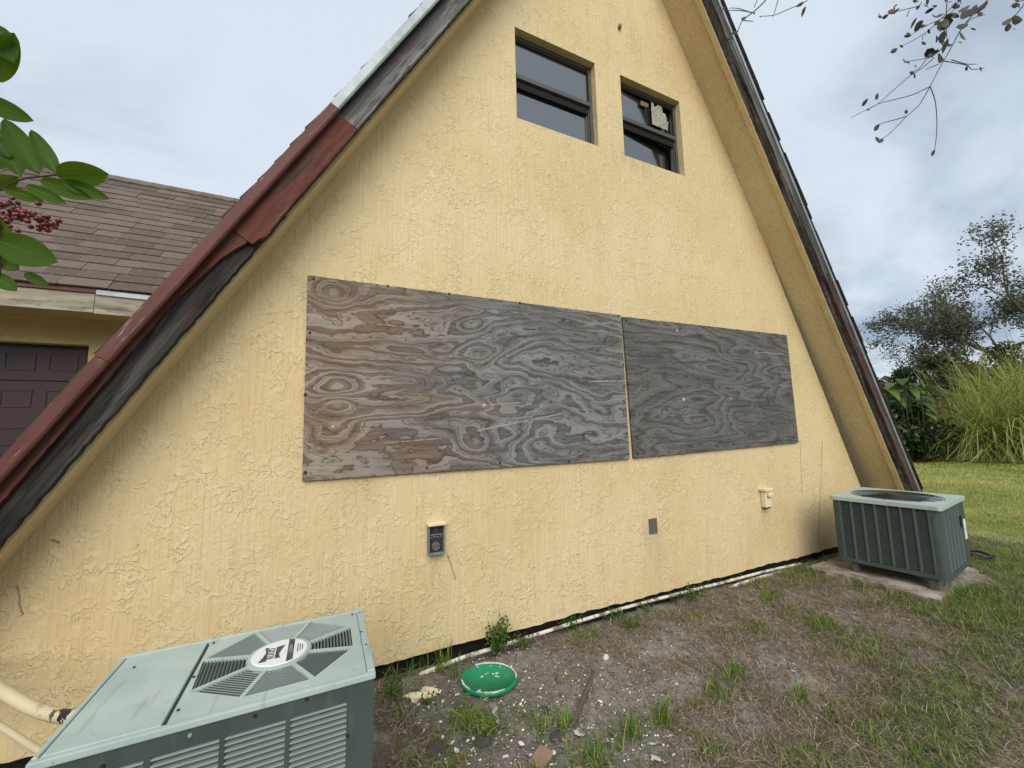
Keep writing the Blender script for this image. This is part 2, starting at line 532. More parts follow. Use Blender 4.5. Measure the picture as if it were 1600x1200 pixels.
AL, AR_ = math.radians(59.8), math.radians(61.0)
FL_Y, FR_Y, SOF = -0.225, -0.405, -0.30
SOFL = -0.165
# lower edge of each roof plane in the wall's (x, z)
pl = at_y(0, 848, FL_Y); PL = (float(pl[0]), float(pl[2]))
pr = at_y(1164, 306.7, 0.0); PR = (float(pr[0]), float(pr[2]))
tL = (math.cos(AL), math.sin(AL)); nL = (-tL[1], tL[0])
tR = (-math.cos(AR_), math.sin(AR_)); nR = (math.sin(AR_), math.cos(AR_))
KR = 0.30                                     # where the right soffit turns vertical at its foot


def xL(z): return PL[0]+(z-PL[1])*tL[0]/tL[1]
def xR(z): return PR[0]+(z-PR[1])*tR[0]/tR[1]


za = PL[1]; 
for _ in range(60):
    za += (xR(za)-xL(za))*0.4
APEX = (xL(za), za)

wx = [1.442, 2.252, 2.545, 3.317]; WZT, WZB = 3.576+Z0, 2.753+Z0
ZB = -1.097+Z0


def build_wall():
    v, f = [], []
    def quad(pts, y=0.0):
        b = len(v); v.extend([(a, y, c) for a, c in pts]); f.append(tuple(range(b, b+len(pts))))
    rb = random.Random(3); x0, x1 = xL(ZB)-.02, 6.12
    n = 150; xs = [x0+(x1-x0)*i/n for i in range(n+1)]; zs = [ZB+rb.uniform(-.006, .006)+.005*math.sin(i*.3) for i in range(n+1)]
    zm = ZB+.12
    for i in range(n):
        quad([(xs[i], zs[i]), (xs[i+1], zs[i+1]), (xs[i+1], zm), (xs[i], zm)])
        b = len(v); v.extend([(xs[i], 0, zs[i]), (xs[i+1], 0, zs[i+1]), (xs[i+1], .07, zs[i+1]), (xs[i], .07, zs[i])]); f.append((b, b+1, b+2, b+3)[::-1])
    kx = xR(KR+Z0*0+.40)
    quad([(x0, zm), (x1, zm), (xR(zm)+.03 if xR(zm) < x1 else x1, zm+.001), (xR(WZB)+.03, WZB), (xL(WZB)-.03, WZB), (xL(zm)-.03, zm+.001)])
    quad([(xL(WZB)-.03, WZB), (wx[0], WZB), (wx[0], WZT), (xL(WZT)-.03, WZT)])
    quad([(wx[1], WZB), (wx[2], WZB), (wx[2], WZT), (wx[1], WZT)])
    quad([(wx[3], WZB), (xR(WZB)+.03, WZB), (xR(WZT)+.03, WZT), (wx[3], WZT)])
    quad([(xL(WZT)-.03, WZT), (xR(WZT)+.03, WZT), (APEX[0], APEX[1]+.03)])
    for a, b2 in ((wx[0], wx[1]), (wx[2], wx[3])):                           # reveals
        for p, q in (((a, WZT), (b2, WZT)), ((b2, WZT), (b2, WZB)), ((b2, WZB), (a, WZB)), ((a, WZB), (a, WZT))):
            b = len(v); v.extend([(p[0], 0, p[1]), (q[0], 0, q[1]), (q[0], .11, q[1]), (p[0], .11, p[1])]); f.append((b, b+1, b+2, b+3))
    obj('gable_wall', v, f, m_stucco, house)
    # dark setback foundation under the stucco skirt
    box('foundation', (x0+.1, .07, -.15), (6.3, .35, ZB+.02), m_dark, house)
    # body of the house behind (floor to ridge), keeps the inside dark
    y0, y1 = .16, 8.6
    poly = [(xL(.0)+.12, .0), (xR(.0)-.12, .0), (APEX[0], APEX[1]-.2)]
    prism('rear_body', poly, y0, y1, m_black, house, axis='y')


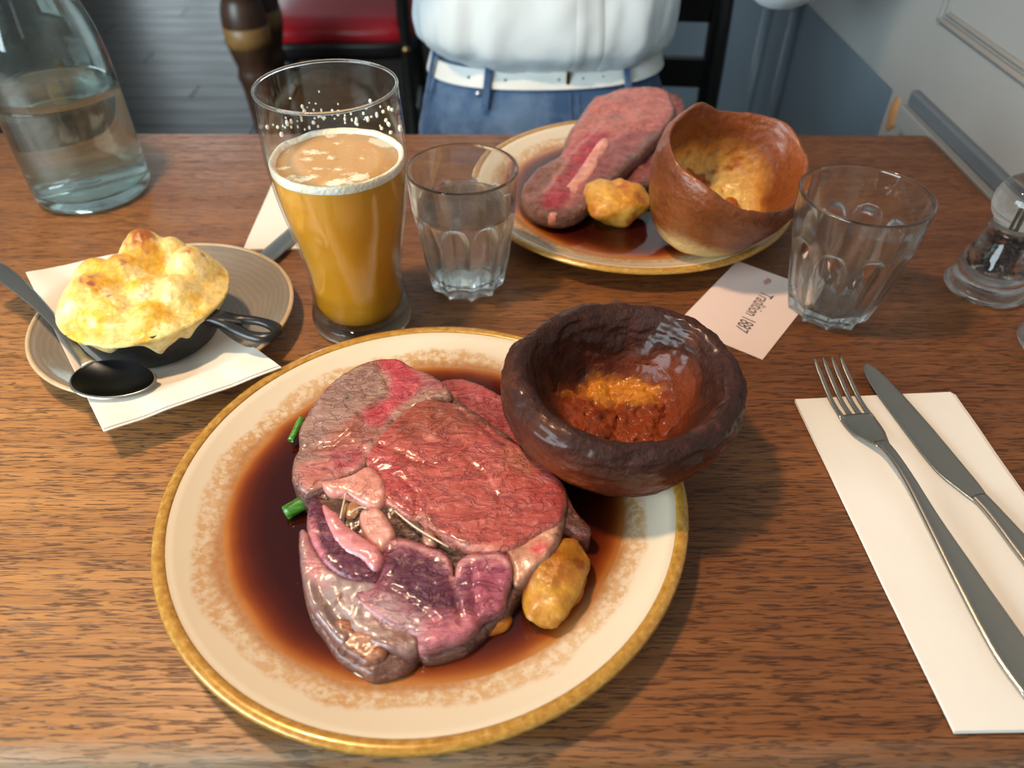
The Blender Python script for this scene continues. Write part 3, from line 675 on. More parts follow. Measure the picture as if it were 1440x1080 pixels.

§

**Task prompt**
Copy out each line word for word, please, skipping the images.

**Answer to this exercise**
Keep writing the Blender script for this image. This is part 2, starting at line 532. More parts follow. Use Blender 4.5. Measure the picture as if it were 1600x1200 pixels.
AL, AR_ = math.radians(59.8), math.radians(61.0)
FL_Y, FR_Y, SOF = -0.225, -0.405, -0.30
SOFL = -0.165
# lower edge of each roof plane in the wall's (x, z)
pl = at_y(0, 848, FL_Y); PL = (float(pl[0]), float(pl[2]))
pr = at_y(1164, 306.7, 0.0); PR = (float(pr[0]), float(pr[2]))
tL = (math.cos(AL), math.sin(AL)); nL = (-tL[1], tL[0])
tR = (-math.cos(AR_), math.sin(AR_)); nR = (math.sin(AR_), math.cos(AR_))
KR = 0.30                                     # where the right soffit turns vertical at its foot


def xL(z): return PL[0]+(z-PL[1])*tL[0]/tL[1]
def xR(z): return PR[0]+(z-PR[1])*tR[0]/tR[1]


za = PL[1]; 
for _ in range(60):
    za += (xR(za)-xL(za))*0.4
APEX = (xL(za), za)

wx = [1.442, 2.252, 2.545, 3.317]; WZT, WZB = 3.576+Z0, 2.753+Z0
ZB = -1.097+Z0


def build_wall():
    v, f = [], []
    def quad(pts, y=0.0):
        b = len(v); v.extend([(a, y, c) for a, c in pts]); f.append(tuple(range(b, b+len(pts))))
    rb = random.Random(3); x0, x1 = xL(ZB)-.02, 6.12
    n = 150; xs = [x0+(x1-x0)*i/n for i in range(n+1)]; zs = [ZB+rb.uniform(-.006, .006)+.005*math.sin(i*.3) for i in range(n+1)]
    zm = ZB+.12
    for i in range(n):
        quad([(xs[i], zs[i]), (xs[i+1], zs[i+1]), (xs[i+1], zm), (xs[i], zm)])
        b = len(v); v.extend([(xs[i], 0, zs[i]), (xs[i+1], 0, zs[i+1]), (xs[i+1], .07, zs[i+1]), (xs[i], .07, zs[i])]); f.append((b, b+1, b+2, b+3)[::-1])
    kx = xR(KR+Z0*0+.40)
    quad([(x0, zm), (x1, zm), (xR(zm)+.03 if xR(zm) < x1 else x1, zm+.001), (xR(WZB)+.03, WZB), (xL(WZB)-.03, WZB), (xL(zm)-.03, zm+.001)])
    quad([(xL(WZB)-.03, WZB), (wx[0], WZB), (wx[0], WZT), (xL(WZT)-.03, WZT)])
    quad([(wx[1], WZB), (wx[2], WZB), (wx[2], WZT), (wx[1], WZT)])
    quad([(wx[3], WZB), (xR(WZB)+.03, WZB), (xR(WZT)+.03, WZT), (wx[3], WZT)])
    quad([(xL(WZT)-.03, WZT), (xR(WZT)+.03, WZT), (APEX[0], APEX[1]+.03)])
    for a, b2 in ((wx[0], wx[1]), (wx[2], wx[3])):                           # reveals
        for p, q in (((a, WZT), (b2, WZT)), ((b2, WZT), (b2, WZB)), ((b2, WZB), (a, WZB)), ((a, WZB), (a, WZT))):
            b = len(v); v.extend([(p[0], 0, p[1]), (q[0], 0, q[1]), (q[0], .11, q[1]), (p[0], .11, p[1])]); f.append((b, b+1, b+2, b+3))
    obj('gable_wall', v, f, m_stucco, house)
    # dark setback foundation under the stucco skirt
    box('foundation', (x0+.1, .07, -.15), (6.3, .35, ZB+.02), m_dark, house)
    # body of the house behind (floor to ridge), keeps the inside dark
    y0, y1 = .16, 8.6
    poly = [(xL(.0)+.12, .0), (xR(.0)-.12, .0), (APEX[0], APEX[1]-.2)]
    prism('rear_body', poly, y0, y1, m_black, house, axis='y')


The Blender Python script for this scene continues. Write part 3, from line 675 on. More parts follow. Measure the picture as if it were 1440x1080 pixels.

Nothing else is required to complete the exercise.